━━━━━ Dataset excerpt
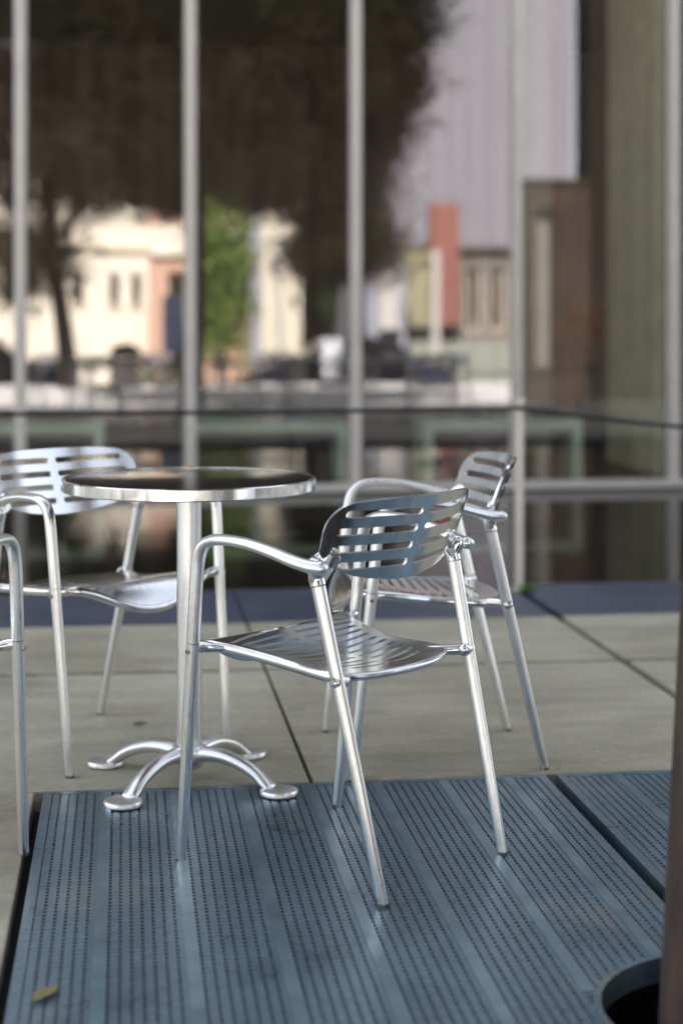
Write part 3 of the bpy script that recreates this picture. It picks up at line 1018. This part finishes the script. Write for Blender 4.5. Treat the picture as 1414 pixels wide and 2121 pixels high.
tree("copper_tree", (-.63, -10.5, -.6), [(.1, 0, 0, .24, .24), (.06, 0, 1.2, .18, .18), (-.12, 0, 2.6, .15, .15), (-.3, 0, 4.5, .12, .12), (-.4, 0, 8, .05, .05)],
     [[(-.1, 0, 2.6, .10, .10), (-1.2, .2, 4.2, .07, .07), (-3, .2, 5.5, .03, .03)], [(-.2, 0, 3.2, .09, .09), (.9, .1, 4.6, .06, .06), (2.2, 0, 6, .03, .03)]],
     copper_left, 640, 240, (.38, .42, .22), .12, M["leaf_copper"], "large dark copper leaved tree mirrored at left, its thick trunk before the cream building", "tree", "trees across the street", 31)
tree("copper_tree", (5.06, -10.5, -.6), [(.1, 0, 0, .22, .22), (.05, 0, 1.4, .17, .17), (0, 0, 3, .15, .15), (-.3, 0, 5.5, .10, .10), (-.5, 0, 8.5, .04, .04)],
     [[(0, 0, 3.2, .09, .09), (-1.3, .2, 4.6, .06, .06), (-3, .2, 5.8, .03, .03)], [(0, 0, 3.4, .09, .09), (.7, .1, 5, .06, .06), (1.4, 0, 7, .03, .03)]],
     copper_right, 560, 240, (.34, .42, .22), .12, M["leaf_copper"], "large dark copper leaved tree mirrored in the middle, a lobe of leaves hanging low", "tree", "trees across the street", 32)
simple_tree("broad_tree", -5.4, -13.5, -.6, 6, ell(0, 0, 3.4, 2.2, 2, 2.1), M["leaf_mid"], "broad green tree across the street beyond the left picture edge", 150, 46, .18, (.3, .3, .24), .16, seed=10)
simple_tree("slender_tree", 6.0, -24.6, -.6, 5, ell(0, 0, 3.2, .9, .9, 1.6), M["leaf_mid"], "slender dark green tree against the grey clad building", 90, 46, .17, seed=12)

def hedge(x0, x1, y0, y1, z0, z1, label, seed):
    x0 += sx(y0); x1 += sx(y0)
    rnd = np.random.default_rng(seed)
    n = int((x1 - x0) * (y1 - y0) * (z1 - z0) * 900)
    p = rnd.uniform((x0, y0, z0), (x1, y1, z1), (n, 3))
    p[:, 2] += .06 * np.sin(p[:, 0] * 3.1)
    t = thing("hedge", ((x0 + x1) / 2, (y0 + y1) / 2, z0), 0, label, "hedge", "low hedges across the plaza")
    o = obj("foliage", leaf_cloud(p - np.array(((x0 + x1) / 2, (y0 + y1) / 2, z0)), .13, rnd), M["leaf_mid"], t)
    bm = bmesh.new()
    for k in range(int((x1 - x0) / .5)):
        x = x0 + .25 + k * .5 - (x0 + x1) / 2
        sweep(bm, [(x, 0, 0, .02, .02), (x + .03, .02, (z1 - z0) * .8, .012, .012)], 6)
    obj("stem", bm, M["bark"], t)
    return t
hedge(-6.5, -2.4, -9.9, -9.1, -.6, .42, "low dark hedge at the far left of the mirrored plaza", 21)
hedge(.3, 1.5, -10.3, -9.5, -.6, .30, "low dark hedge below the dark blue board", 22)

# ------------------------------------------------------------------ buildings across the street
def pierced(bm, x0, x1, z0, z1, y, depth, holes):
    """wall in the plane y facing +Y with rectangular openings and their reveals"""
    xs = sorted({x0, x1, *[h_[0] for h_ in holes], *[h_[1] for h_ in holes]})
    zs = sorted({z0, z1, *[h_[2] for h_ in holes], *[h_[3] for h_ in holes]})
    def inside(cx, cz): return any(h_[0] < cx < h_[1] and h_[2] < cz < h_[3] for h_ in holes)
    for xa, xb in zip(xs, xs[1:]):
        for za, zb in zip(zs, zs[1:]):
            if not inside((xa + xb) / 2, (za + zb) / 2):
                bm.faces.new([bm.verts.new(p) for p in ((xb, y, za), (xa, y, za), (xa, y, zb), (xb, y, zb))])
    for a, b_, c, d in holes:
        for p, q in (((a, c), (a, d)), ((a, d), (b_, d)), ((b_, d), (b_, c)), ((b_, c), (a, c))):
            bm.faces.new([bm.verts.new(v_) for v_ in ((p[0], y, p[1]), (q[0], y, q[1]), (q[0], y - depth, q[1]), (p[0], y - depth, p[1]))])
def shell(bm, x0, x1, z0, z1, y, back):
    for f in (((x0, y, z0), (x0, y, z1), (x0, back, z1), (x0, back, z0)), ((x1, y, z0), (x1, back, z0), (x1, back, z1), (x1, y, z1)),
              ((x0, y, z1), (x1, y, z1), (x1, back, z1), (x0, back, z1)), ((x0, back, z0), (x0, back, z1), (x1, back, z1), (x1, back, z0))):
        bm.faces.new([bm.verts.new(p) for p in f])
def window(parent, a, b_, c, d, y, mat=None, sill=True):
    fr = .05
    w = boxes("window", [(a, a + fr, y - .14, y - .08, c, d), (b_ - fr, b_, y - .14, y - .08, c, d),
                         (a + fr, b_ - fr, y - .14, y - .08, c, c + fr), (a + fr, b_ - fr, y - .14, y - .08, d - fr, d),
                         ((a + b_) / 2 - .015, (a + b_) / 2 + .015, y - .138, y - .085, c + fr, d - fr)], mat or M["door_wood"], parent)
    boxes("pane", [(a + fr * .5, b_ - fr * .5, y - .125, y - .115, c + .02, d - .02)], M["dark_glass"], w)
    if sill:
        boxes("sill", [(a - .05, b_ + .05, y + .002, y + .07, c - .08, c - .003)], M["trim"], w)

Y1 = -22.
bb = thing("cream_building", (sx(-22), 0, 0), 0, "sunlit cream building with narrow dark windows and an arched door, mirrored at left", "building")
wins = [(-1.36, -1.07, 1.62, 2.42), (-.38, -.15, 1.60, 2.42), (.19, .42, 1.60, 2.42), (-3.1, -2.75, 1.62, 2.42),
        (-4.5, -4.1, 1.62, 2.42), (-1.36, -1.07, 4.3, 5.3), (-.38, -.15, 4.3, 5.3), (.19, .42, 4.3, 5.3), (-3.1, -2.75, 4.3, 5.3), (-4.5, -4.1, 4.3, 5.3)]
door = (-.34, .40, -.62, .33)
bm = bmesh.new()
pierced(bm, -6.2, .62, -.62, 6.6, Y1, .25, wins + [door])
shell(bm, -6.2, .62, -.62, 6.6, Y1, Y1 - 7)
# arch head over the door: spandrels fill the corners of a taller opening
bmesh.ops.recalc_face_normals(bm, faces=bm.faces)
obj("wall", bm, M["cream"], bb)
for a in wins: window(bb, *a, Y1)
d_ = boxes("door", [(-.34, .40, Y1 - .22, Y1 - .17, -.62, .33)], M["door_wood"], bb)
bm = bmesh.new()
n = 16
arc = [(.03 + .37 * math.cos(math.pi * k / n), .335 + .22 * math.sin(math.pi * k / n)) for k in range(n + 1)]
fr_ = [bm.verts.new((x, Y1 + .012, z_)) for x, z_ in arc]; bk = [bm.verts.new((x, Y1 + .002, z_)) for x, z_ in arc]
bm.faces.new(fr_); bm.faces.new(list(reversed(bk)))
for k in range(n): bm.faces.new((fr_[k], bk[k], bk[k + 1], fr_[k + 1]))
bm.faces.new((fr_[n], bk[n], bk[0], fr_[0]))
bmesh.ops.recalc_face_normals(bm, faces=bm.faces)
obj("fanlight", bm, M["dark_glass"], d_)
bm = bmesh.new()
sweep(bm, [(.03 + .43 * math.cos(math.pi * k / n), Y1 + .02, .335 + .28 * math.sin(math.pi * k / n), .05, .05) for k in range(n + 1)], 8, (0, 1, 0))
obj("arch_trim", bm, M["trim"], d_, 50)
boxes("cornice", [(-6.3, .66, Y1 + .003, Y1 + .22, 6.35, 6.62), (-6.2, .62, Y1 + .003, Y1 + .10, 3.0, 3.14)], M["trim"], bb)
boxes("roof", [(-6.4, .76, Y1 - 7.1, Y1 + .3, 6.622, 6.8)], M["terra"], bb)

bb = thing("peach_building", (sx(-22), 0, 0), 0, "peach rendered building with a cream band, mirrored beside the cream one", "building")
wins = [(1.12, 1.55, 1.75, 2.45), (2.1, 2.5, 1.75, 2.45), (1.12, 1.55, 4.1, 5.2), (2.1, 2.5, 4.1, 5.2), (1.15, 1.6, -.2, 1.0)]
bm = bmesh.new()
pierced(bm, .63, 3.0, -.62, 6.0, Y1 + .35, .25, wins)
shell(bm, .63, 3.0, -.62, 6.0, Y1 + .35, Y1 - 6.5)
bmesh.ops.recalc_face_normals(bm, faces=bm.faces)
obj("wall", bm, M["peach"], bb)
for a in wins: window(bb, *a, Y1 + .35)
boxes("band", [(.63, 3.0, Y1 + .353, Y1 + .48, 2.86, 3.66)], M["cream"], bb)
boxes("roof", [(.66, 3.1, Y1 - 6.6, Y1 + .55, 6.002, 6.2)], M["terra"], bb)

bb = thing("buff_tower", (sx(-22), 0, 0), 0, "tall buff building with a pale corner strip, mirrored above the table", "building")
wins = [(4.12, 4.26, 1.45, 1.85), (3.5, 3.85, 4.6, 5.6)]
bm = bmesh.new()
pierced(bm, 3.09, 4.37, -.62, 7.5, -20, .25, wins)
shell(bm, 3.09, 4.37, -.62, 7.5, -20, -26)
bmesh.ops.recalc_face_normals(bm, faces=bm.faces)
obj("wall", bm, M["tower"], bb)
for a in wins: window(bb, *a, -20, None, False)
boxes("pilaster", [(3.09, 3.32, -19.998, -19.9, -.62, 7.5), (3.78, 3.86, -19.998, -19.93, -.62, 4.2)], M["lavender"], bb)
boxes("cornice", [(3.0, 4.42, -19.88, -19.6, 7.2, 7.52)], M["trim"], bb)
boxes("roof", [(3.0, 4.45, -26.1, -19.6, 7.522, 7.7)], M["taupe"], bb)

bb = thing("grey_building", (sx(-22), 0, 0), 0, "grey metal clad building behind the buff tower and the white column", "building")
bm = bmesh.new()
pierced(bm, 4.6, 7.3, -.62, 3.1, -26, .2, [])
shell(bm, 4.6, 7.3, -.62, 3.1, -26, -33)
bmesh.ops.recalc_face_normals(bm, faces=bm.faces)
obj("wall", bm, M["grey_clad"], bb)
for k in range(12):
    boxes("seam", [(4.7 + .22 * k, 4.72 + .22 * k, -25.998, -25.95, -.62, 3.05)], M["grey_clad"], bb)
boxes("parapet", [(4.55, 7.35, -25.94, -25.8, 2.9, 3.14)], M["lavender"], bb)

bb = thing("lavender_building", (sx(-22), 0, 0), 0, "pale lavender flat fronted building between tree crown and terracotta pier", "building")
bm = bmesh.new()
pierced(bm, 5.9, 7.15, -.62, 2.65, -20.4, .2, [])
shell(bm, 5.9, 7.15, -.62, 2.65, -20.4, -25.4)
bmesh.ops.recalc_face_normals(bm, faces=bm.faces)
obj("wall", bm, M["lavender"], bb)
boxes("corner_pier", [(6.39, 6.92, -20.398, -20.1, .95, 3.28)], M["pale_col"], bb)
boxes("coping", [(5.85, 7.2, -25.4, -20.38, 2.652, 2.74)], M["trim"], bb)

bb = thing("modern_block", (sx(-22), 0, 0), 0, "low modern block with olive and terracotta panels, mirrored right of the tree crown", "building")
bm = bmesh.new()
pierced(bm, 7.22, 13.5, -.62, 3.1, Y1, .2, [(9.1, 9.55, .9, 2.6), (9.75, 10.2, .9, 2.6)])
shell(bm, 7.22, 13.5, -.62, 3.1, Y1, Y1 - 6)
bmesh.ops.recalc_face_normals(bm, faces=bm.faces)
obj("wall", bm, M["taupe"], bb)
window(bb, 9.1, 9.55, .9, 2.6, Y1, M["trim"], False); window(bb, 9.75, 10.2, .9, 2.6, Y1, M["trim"], False)
boxes("olive_panel", [(7.22, 8.06, Y1 + .002, Y1 + .3, 1.02, 3.0)], M["olive_panel"], bb)
boxes("terracotta_pier", [(8.07, 8.82, Y1 + .002, Y1 + .45, 1.05, 4.3)], M["terra"], bb)
boxes("pale_post", [(8.06, 8.26, Y1 + .47, Y1 + .62, -.62, 3.05)], M["pale_col"], bb)
boxes("dado", [(7.2, 13.5, Y1 + .002, Y1 + .25, -.62, .60)], M["sage"], bb)
boxes("roof", [(7.1, 13.6, Y1 - 6.1, Y1 + .2, 3.102, 3.22)], M["taupe"], bb)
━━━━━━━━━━
Task prompt — Copy nothing but the lines from the top of the material through the line holding "46, .17, seed=12)", exactly as written; omit pictures.

Result of the exercise —
Write part 3 of the bpy script that recreates this picture. It picks up at line 1018. This part finishes the script. Write for Blender 4.5. Treat the picture as 1414 pixels wide and 2121 pixels high.
tree("copper_tree", (-.63, -10.5, -.6), [(.1, 0, 0, .24, .24), (.06, 0, 1.2, .18, .18), (-.12, 0, 2.6, .15, .15), (-.3, 0, 4.5, .12, .12), (-.4, 0, 8, .05, .05)],
     [[(-.1, 0, 2.6, .10, .10), (-1.2, .2, 4.2, .07, .07), (-3, .2, 5.5, .03, .03)], [(-.2, 0, 3.2, .09, .09), (.9, .1, 4.6, .06, .06), (2.2, 0, 6, .03, .03)]],
     copper_left, 640, 240, (.38, .42, .22), .12, M["leaf_copper"], "large dark copper leaved tree mirrored at left, its thick trunk before the cream building", "tree", "trees across the street", 31)
tree("copper_tree", (5.06, -10.5, -.6), [(.1, 0, 0, .22, .22), (.05, 0, 1.4, .17, .17), (0, 0, 3, .15, .15), (-.3, 0, 5.5, .10, .10), (-.5, 0, 8.5, .04, .04)],
     [[(0, 0, 3.2, .09, .09), (-1.3, .2, 4.6, .06, .06), (-3, .2, 5.8, .03, .03)], [(0, 0, 3.4, .09, .09), (.7, .1, 5, .06, .06), (1.4, 0, 7, .03, .03)]],
     copper_right, 560, 240, (.34, .42, .22), .12, M["leaf_copper"], "large dark copper leaved tree mirrored in the middle, a lobe of leaves hanging low", "tree", "trees across the street", 32)
simple_tree("broad_tree", -5.4, -13.5, -.6, 6, ell(0, 0, 3.4, 2.2, 2, 2.1), M["leaf_mid"], "broad green tree across the street beyond the left picture edge", 150, 46, .18, (.3, .3, .24), .16, seed=10)
simple_tree("slender_tree", 6.0, -24.6, -.6, 5, ell(0, 0, 3.2, .9, .9, 1.6), M["leaf_mid"], "slender dark green tree against the grey clad building", 90, 46, .17, seed=12)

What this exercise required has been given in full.